NASA’s Double Asteroid Redirection Test (DART) spacecraft crashed into the asteroid Dimorphos about 11 million kilometers (6.8 million miles) from Earth at about 23:00 GMT on Monday.

“At its core, DART represents an unprecedented success for planetary defense, but it is also a mission of unity with a real benefit for all humanity,” said NASA Administrator Bill Nelson. “As NASA studies the cosmos and our home planet, we’re also working to protect that home, and this international collaboration turned science fiction into science fact, demonstrating one way to protect Earth.”

The target of DART was Dimorphos, an asteroid moonlet that has a small body of about 530 feet (160 meters) in diameter. This moonlet orbits a larger, 2,560-foot (780-meter) asteroid called Didymos.
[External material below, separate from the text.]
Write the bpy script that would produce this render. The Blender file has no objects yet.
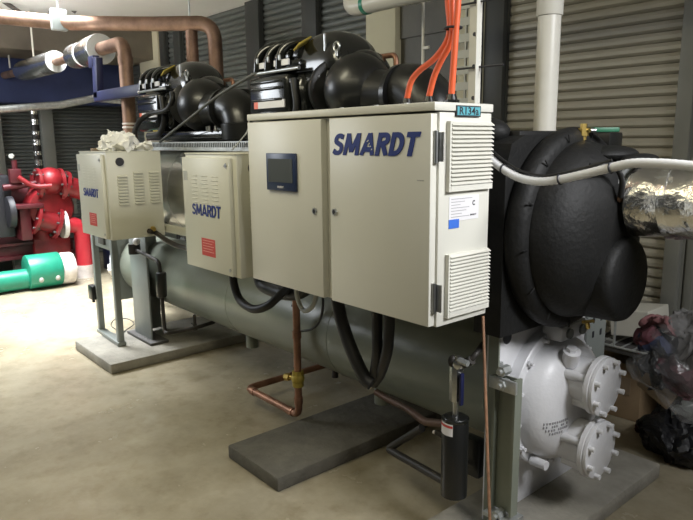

While neither of the asteroids constituted a threat to Earth, this demonstration would help in determining how to deflect space rocks with a risk of impacting Earth in the future.

NASA demonstrated the test from the mission operations center outside Washington, DC through a live stream which showed images taken by DART’s own camera as the cube-shaped “impactor” vehicle, careered into Dimorphos, an asteroid roughly the size of a football stadium.

“Impact confirmed for the world’s first planetary defense test mission,” said a graphic that appeared on the live stream.

The mission’s one-way trip confirmed that the US space agency can successfully direct a spacecraft to collide with an asteroid to deflect it, a technique called the kinetic impact.

Planetary Defense – a unifying human effort

According to the associate administrator for the Science Mission Directorate at NASA Headquarters in Washington, Thomas Zurbuchen, the defense of Earth is a “globally unifying” effort that impacts everyone living on this planet.

“Now we know we can aim a spacecraft with the precision needed to impact even a small body in space. Just a small change in its speed is all we need to make a significant difference in the path an asteroid travels.”